(WORK REQUIRED) Look at the data below and print exactly the lines from its first line through the line with "EYE = np.array([0, 0, CAM_H])"; the pictures stay out of the copy.

(DATA SEGMENT)
····················

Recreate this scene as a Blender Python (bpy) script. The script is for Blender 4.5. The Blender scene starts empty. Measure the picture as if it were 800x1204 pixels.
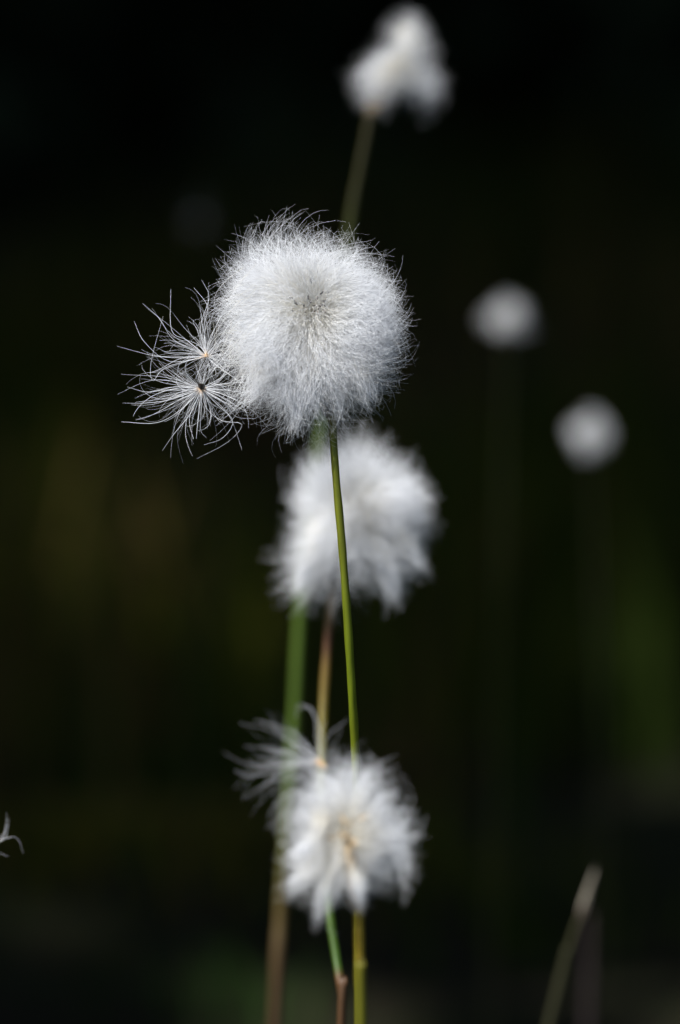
import bpy, math
import numpy as np
from mathutils import Vector

rng = np.random.default_rng(11)
R = math.radians
S = bpy.context.scene
COL = S.collection

# ------------------------------------------------------------------ camera
CAM_H, PITCH = 0.45, 8.0
LENS, SENSOR_H = 110.0, 23.6
FOCUS = 0.90
PX = 1204.0 * LENS / SENSOR_H          # photo pixels per unit of tangent
cp, sp_ = math.cos(R(PITCH)), math.sin(R(PITCH))
FWD = np.array([0, cp, -sp_]); UPV = np.array([0, sp_, cp]); RIGHT = np.array([1.0, 0, 0])
EYE = np.array([0, 0, CAM_H])

def at(px, py, d):
    """the place that lies d metres in front of the lens at a photo position"""
    return EYE + FWD * d + RIGHT * ((px - 400) / PX * d) + UPV * ((602 - py) / PX * d)

cam = bpy.data.cameras.new('camera'); camo = bpy.data.objects.new('camera', cam); COL.objects.link(camo)
cam.sensor_fit = 'VERTICAL'; cam.sensor_height = SENSOR_H; cam.sensor_width = 15.7; cam.lens = LENS
cam.clip_start = 0.02; cam.clip_end = 400
camo.location = EYE; camo.rotation_euler = (R(90 - PITCH), 0, 0)
cam.dof.use_dof = True; cam.dof.focus_distance = FOCUS; cam.dof.aperture_fstop = 5.6; cam.dof.aperture_blades = 0
S.camera = camo

# ------------------------------------------------------------------ light
SUN_EL, SUN_AZ_FRONT = 55.0, 45.0      # high, from over the photographer's left shoulder
sd = Vector((-math.cos(R(SUN_EL)) * math.cos(R(SUN_AZ_FRONT)), -math.cos(R(SUN_EL)) * math.sin(R(SUN_AZ_FRONT)), math.sin(R(SUN_EL))))
sun = bpy.data.lights.new('sun', 'SUN'); so = bpy.data.objects.new('sun', sun); COL.objects.link(so)
sun.energy = 4.0; sun.angle = R(0.5); sun.color = (1.0, 0.98, 0.955)
so.rotation_euler = sd.to_track_quat('Z', 'Y').to_euler(); so.location = (-3, -2, 6)
w = bpy.data.worlds.new('World'); S.world = w; w.use_nodes = True
nt = w.node_tree; bg = nt.nodes['Background']
sky = nt.nodes.new('ShaderNodeTexSky'); sky.sky_type = 'NISHITA'; sky.sun_disc = False
sky.sun_elevation = R(SUN_EL); sky.sun_rotation = math.atan2(sd.x, sd.y)
nt.links.new(sky.outputs[0], bg.inputs[0]); bg.inputs[1].default_value = 0.068
S.view_settings.view_transform = 'Standard'; S.view_settings.look = 'None'
S.view_settings.exposure = 0.95; S.view_settings.gamma = 1.0
S.view_settings.use_curve_mapping = False
S.render.engine = 'CYCLES'
c = S.cycles
c.max_bounces = 14; c.diffuse_bounces = 10; c.glossy_bounces = 3; c.transmission_bounces = 8; c.transparent_max_bounces = 8
c.sample_clamp_indirect = 4.0; c.sample_clamp_direct = 0.0
c.use_denoising = True
try:
    c.denoiser = 'OPENIMAGEDENOISE'; c.denoising_input_passes = 'RGB_ALBEDO_NORMAL'; c.denoising_prefilter = 'ACCURATE'
except Exception:
    pass
c.use_adaptive_sampling = False

# ------------------------------------------------------------------ materials
def mat(name):
    m = bpy.data.materials.new(name); m.use_nodes = True
    n = m.node_tree.nodes; b = n['Principled BSDF']
    return m, m.node_tree, b

def bristle_mat(name, root, tip, gloss=0.45, rough=0.32, transl=0.3):
    """silky white bristle: cream at its root, white towards its tip, some light passes through"""
    m, t, b = mat(name)
    a = t.nodes.new('ShaderNodeAttribute'); a.attribute_name = 'along'
    r = t.nodes.new('ShaderNodeValToRGB'); t.links.new(a.outputs['Fac'], r.inputs[0])
    e = r.color_ramp.elements
    e[0].position = 0.0; e[0].color = (*root, 1); e[1].position = 0.62; e[1].color = (*tip, 1)
    t.links.new(r.outputs[0], b.inputs['Base Color'])
    b.inputs['Roughness'].default_value = rough; b.inputs['Specular IOR Level'].default_value = gloss
    tr = t.nodes.new('ShaderNodeBsdfTranslucent'); t.links.new(r.outputs[0], tr.inputs[0])
    mx = t.nodes.new('ShaderNodeMixShader'); mx.inputs[0].default_value = transl
    t.links.new(b.outputs[0], mx.inputs[1]); t.links.new(tr.outputs[0], mx.inputs[2])
    t.links.new(mx.outputs[0], t.nodes['Material Output'].inputs[0])
    return m

M_BRISTLE = bristle_mat('white_bristle', (0.93, 0.89, 0.78), (0.952, 0.963, 0.982))
M_LOOSE = bristle_mat('loose_bristle', (0.90, 0.62, 0.34), (0.90, 0.91, 0.93), 0.6, 0.25, 0.25)
# only the very base of a loose bristle is tan
M_LOOSE.node_tree.nodes['Color Ramp'].color_ramp.elements[1].position = 0.10

def attr_mat(name, rough=0.5, spec=0.3, scale=900.0, amount=0.25):
    """plant tissue: its own colour along its length, broken up by fine lengthwise streaks and specks"""
    m, t, b = mat(name)
    a = t.nodes.new('ShaderNodeAttribute'); a.attribute_name = 'tint'
    tc = t.nodes.new('ShaderNodeTexCoord'); mp = t.nodes.new('ShaderNodeMapping'); mp.inputs['Scale'].default_value = (1, 1, 0.12)
    nz = t.nodes.new('ShaderNodeTexNoise'); nz.inputs['Scale'].default_value = scale; nz.inputs['Detail'].default_value = 4
    t.links.new(tc.outputs['Object'], mp.inputs[0]); t.links.new(mp.outputs[0], nz.inputs['Vector'])
    rp = t.nodes.new('ShaderNodeMapRange'); rp.inputs['To Min'].default_value = 1 - amount; rp.inputs['To Max'].default_value = 1 + amount
    t.links.new(nz.outputs['Fac'], rp.inputs['Value'])
    mu = t.nodes.new('ShaderNodeVectorMath'); mu.operation = 'SCALE'
    t.links.new(a.outputs['Color'], mu.inputs[0]); t.links.new(rp.outputs[0], mu.inputs['Scale'])
    t.links.new(mu.outputs[0], b.inputs['Base Color'])
    b.inputs['Roughness'].default_value = rough; b.inputs['Specular IOR Level'].default_value = spec
    bp = t.nodes.new('ShaderNodeBump'); bp.inputs['Strength'].default_value = 0.25; bp.inputs['Distance'].default_value = 0.0002
    t.links.new(nz.outputs['Fac'], bp.inputs['Height']); t.links.new(bp.outputs[0], b.inputs['Normal'])
    return m
M_STEM = attr_mat('stem_tissue', 0.5, 0.3, 900.0, 0.45)
M_DRY = attr_mat('dry_tissue', 0.7, 0.2)

def plain(name, col, rough=0.6, spec=0.3, scale=300.0, amount=0.4):
    m, t, b = mat(name)
    tc = t.nodes.new('ShaderNodeTexCoord')
    nz = t.nodes.new('ShaderNodeTexNoise'); nz.inputs['Scale'].default_value = scale; nz.inputs['Detail'].default_value = 5
    t.links.new(tc.outputs['Object'], nz.inputs['Vector'])
    r = t.nodes.new('ShaderNodeValToRGB'); t.links.new(nz.outputs['Fac'], r.inputs[0])
    e = r.color_ramp.elements
    e[0].position = 0.3; e[0].color = (*[x * (1 - amount) for x in col], 1)
    e[1].position = 0.7; e[1].color = (*[x * (1 + amount) for x in col], 1)
    t.links.new(r.outputs[0], b.inputs['Base Color'])
    b.inputs['Roughness'].default_value = rough; b.inputs['Specular IOR Level'].default_value = spec
    return m
M_SEED = plain('dark_seed', (0.012, 0.008, 0.006), 0.35, 0.4, 900)
M_TANSEED = plain('tan_seed', (0.55, 0.33, 0.14), 0.5, 0.3, 900)
M_CORE = plain('spikelet_scale', (0.10, 0.085, 0.07), 0.7, 0.2, 900)
M_BRACT = plain('papery_bract', (0.16, 0.12, 0.07), 0.6, 0.3, 700)

# ------------------------------------------------------------------ meshes
def mesh_from(name, V, F, material, attrs=None, smooth=True):
    """V (n,3); F a (m,4) array of quads or a (m,3) array of triangles"""
    me = bpy.data.meshes.new(name)
    V = np.asarray(V, np.float32); F = np.asarray(F, np.int32)
    k = F.shape[1]
    me.vertices.add(len(V)); me.vertices.foreach_set('co', V.ravel())
    me.loops.add(F.size); me.loops.foreach_set('vertex_index', F.ravel())
    me.polygons.add(len(F)); me.polygons.foreach_set('loop_start', np.arange(0, F.size, k, dtype=np.int32))
    me.polygons.foreach_set('loop_total', np.full(len(F), k, np.int32))
    if smooth:
        me.polygons.foreach_set('use_smooth', np.ones(len(F), bool))
    for an, (typ, data) in (attrs or {}).items():
        at_ = me.attributes.new(an, typ, 'POINT')
        at_.data.foreach_set('color' if typ == 'FLOAT_COLOR' else 'value', np.asarray(data, np.float32).ravel())
    me.update(calc_edges=True); me.validate()
    me.materials.append(material)
    return me

def link(name, me, parent=None, origin=None):
    """the mesh as an object; vertices are in world metres and become local to origin"""
    o = bpy.data.objects.new(name, me); COL.objects.link(o)
    if parent is not None:
        o.parent = parent
        base = np.array(o.parent['_at'])
    elif origin is not None:
        base = np.array(origin); o.location = origin
    else:
        base = np.zeros(3)
    n = len(me.vertices); co = np.empty(n * 3, np.float32); me.vertices.foreach_get('co', co)
    co = co.reshape(-1, 3) - base
    me.vertices.foreach_set('co', co.ravel()); me.update()
    o['_at'] = [float(x) for x in base]
    return o

def tag(o, label=None, cat=None, group=None, kind=None):
    if label: o['label'] = label
    if cat: o['category'] = cat
    if group: o['group'] = group
    if kind: o['kind'] = kind
    return o

def empty(name, loc, label, cat, group=None):
    o = bpy.data.objects.new(name, None); COL.objects.link(o); o.location = loc
    o.empty_display_size = 0.02; o['_at'] = [float(x) for x in loc]
    return tag(o, label, cat, group)

def norm(v): return v / np.maximum(np.linalg.norm(v, axis=-1, keepdims=True), 1e-12)

def tubes(P, rad, sides=3):
    """P (n,k,3) centre lines, rad (n,k): open tubes; returns V, F"""
    n, k, _ = P.shape
    T = norm(np.gradient(P, axis=1))
    ref = norm(rng.normal(size=(n, 1, 3)))
    chord = norm(P[:, -1:] - P[:, :1])
    ref = norm(ref - chord * (ref * chord).sum(-1, keepdims=True))
    U = norm(np.cross(T, np.broadcast_to(ref, T.shape))); W = np.cross(T, U)
    a = np.arange(sides) * 2 * math.pi / sides
    ring = U[:, :, None] * np.cos(a)[:, None] + W[:, :, None] * np.sin(a)[:, None]
    V = P[:, :, None] + ring * rad[:, :, None, None]
    idx = np.arange(n * k * sides).reshape(n, k, sides)
    nx = np.roll(idx, -1, axis=2)
    F = np.stack([idx[:, :-1], nx[:, :-1], nx[:, 1:], idx[:, 1:]], -1).reshape(-1, 4)
    return V.reshape(-1, 3), F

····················

(TASK ANSWER)
Recreate this scene as a Blender Python (bpy) script. The script is for Blender 4.5. The Blender scene starts empty. Measure the picture as if it were 800x1204 pixels.
import bpy, math
import numpy as np
from mathutils import Vector

rng = np.random.default_rng(11)
R = math.radians
S = bpy.context.scene
COL = S.collection

# ------------------------------------------------------------------ camera
CAM_H, PITCH = 0.45, 8.0
LENS, SENSOR_H = 110.0, 23.6
FOCUS = 0.90
PX = 1204.0 * LENS / SENSOR_H          # photo pixels per unit of tangent
cp, sp_ = math.cos(R(PITCH)), math.sin(R(PITCH))
FWD = np.array([0, cp, -sp_]); UPV = np.array([0, sp_, cp]); RIGHT = np.array([1.0, 0, 0])
EYE = np.array([0, 0, CAM_H])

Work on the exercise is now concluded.